В эту первую зиму в старофизическом институте состоялся и доклад А.В. Луначарского, -- сколько помнится, жившего тогда на нелегальном положении. Как сейчас помню, Модест Гофман тихонько пошептался со мною насчет некоторых тезисов его речи. Я снабдил его на скорую руку кой-какими цитатами, -- но, по правде сказать, никак не ожидал того, что вслед за этим произошло.
Захлебываясь от смеха, М.А. Кузмин рассказывал как-то впоследствии об этом событии в следующих словах:
-- Вдруг выступает, понимаете ли, Модест Людвигович, в детском своем костюмчике, требует себе слова и начинает быстрейшей скороговоркой: "Господин Луначарский ничего не понимает, господин Луначарский ничего не знает..." А г-н Луначарский производит впечатление -- ну, можно сказать, слона перед храброю моськой.
Действительно, очень резкая речь храброго Гофмана вызвала со стороны почтенного лектора вовсе не отповедь. А.В. Луначарский сказал следующее:
-- Я очень рад, что мои слова имели такое действие. Что вот молодежь, несогласная со мною в мнениях, закипела, заволновалась, забурлила... Из кипенья и резкостей часто получается плодотворный результат. Мне было бы гораздо неприятнее, если бы я слышал одни согласные с моими высказывания.
Вес это было произнесено с высшею степенью мягкости и оставило самое отрадное впечатление у желавших опровергнуть утверждения докладчика "декадентов"...
Однако не всегда возражения и критика выступлений носили такой отрадный для обеих сторон характер. Некоторые чрезвычайно резкие инциденты освещались тогда студенческой печатью. Особенно доставалось на орехи Петру Потемкину...
Из литературных дней для меня остались по-прежнему "среды" и "воскресенья"; только В.В. Розанова я уже больше в этом году не посещал. Вернее, за весь год я был у него один раз в новый год, завезя к нему Модеста Гофмана.
В.А. Зоргенфрей, начавший печататься одновременно со мною в той же книжке "Вопросов Жизни" 1905 года, лишь в этом 1906 году появился в литературных кругах. Он написал впоследствии прекрасные страницы памяти Блока и в них упомянул о двух собраниях осенью 1906 года, у А.А. Кондратьева и у меня.
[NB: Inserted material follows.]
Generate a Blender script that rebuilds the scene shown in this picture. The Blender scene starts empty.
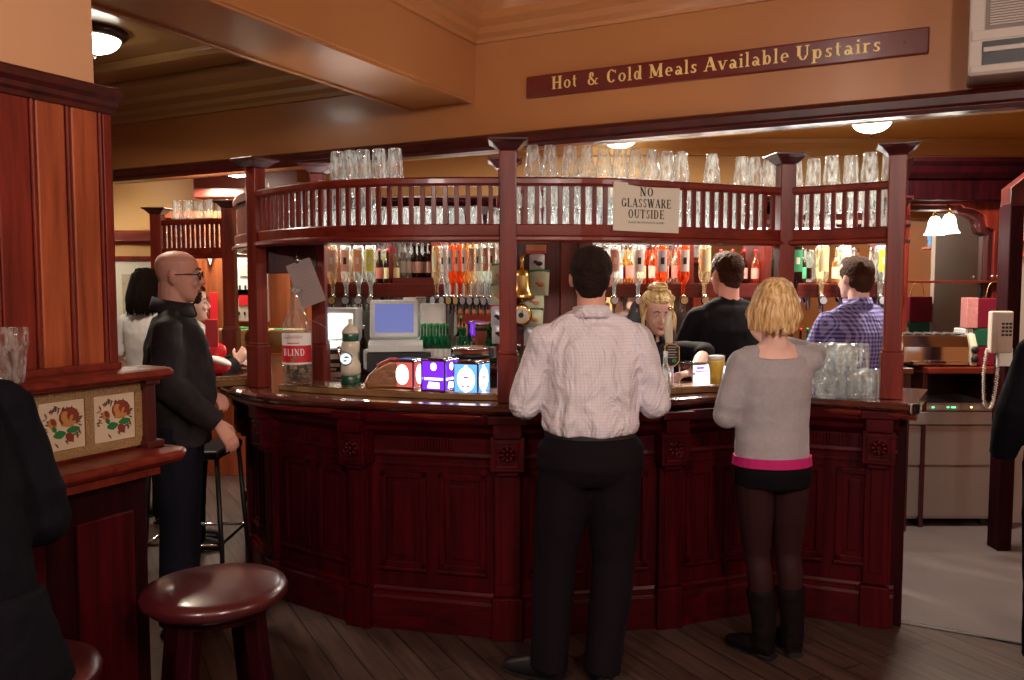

В своей книге воспоминаний о Блоке я несколько дополнил его впечатления от этих вечеров; повторяться здесь не буду, тем более что "цепные стихи" -- сварганенные многими хорошими поэтами у меня в Ковенском переулке (между прочим, А.А. Блок вспоминает об этом вечере в письме к матери в таких двух словах: "мама! вчера у Пяста было скучно..."), -- вошли еще в книгу Н.Н. Шульговского "Занимательное стихосложение".
А.А. Блок, однако, был не совсем справедлив в своем "резко отрицательном" отзыве об этом вечере. Некий юный поэт на нем очень потешал, хотя часть гостей, такими своими стихами:
Свечка скоро догорит,
В комнате молчанье.
Молодой поэт сидит
И молчание хранит,
Погружен в мечтанье.
Слабый свет уж перестал,
И свеча пропала...
Поэт лампу зажигал
И стихи писать начал,
Вдохновляясь мало.
Лампа скоро догорит,
В комнате молчанье.
Все младой поэт сидит,
Все молчание хранит,
Погружен в мечтанье...
И такими:
Все мавры побиты, и мавры бежали, --
Осталась Гренада одна.
Испанцы ее утром только это взяли
И вносят свои знамена.
И пир все задали, и все торжествуют:
Вино пьют, играют, поют...
О, горе вам, маврам, испанцы ликуют, --
Пиры все пышней задают.
Как вдруг им доносят: посол к ним примчался, --
С дарами от мавров он есть.
Впустить! -- И от мавров посол показался
Испанцам несет свою месть...
Испанцы тут начали с ним обниматься,
Он им обоятья (sic!) давал,
Одного обнимет, с другим целоваться:
Почти что, что всех целовал.
Как вдруг же упал он; когда ж он поднялся,
Струился с лица его пот;
И всяк, кто б увидел, тотчас б испугался,
Сказал бы: в чуме он идет!
Испанцы же начали с ним обниматься,
Он им обоятья давал,
Одного обнимет, с другим целоваться;
Почти что, что всех целовал.
-- Дрожите, дрожите, испанские люди,
Дрожите, вам больше не встать!
-- Дрожите, дрожите, дрожите вы, груди,
Дрожите, -- вам так умирать!..
Испанцы же начали с ним обниматься... и т.д.
Имя этого, очень молодого тогда, поэта я умолчу. Он был из "Сусального Золота".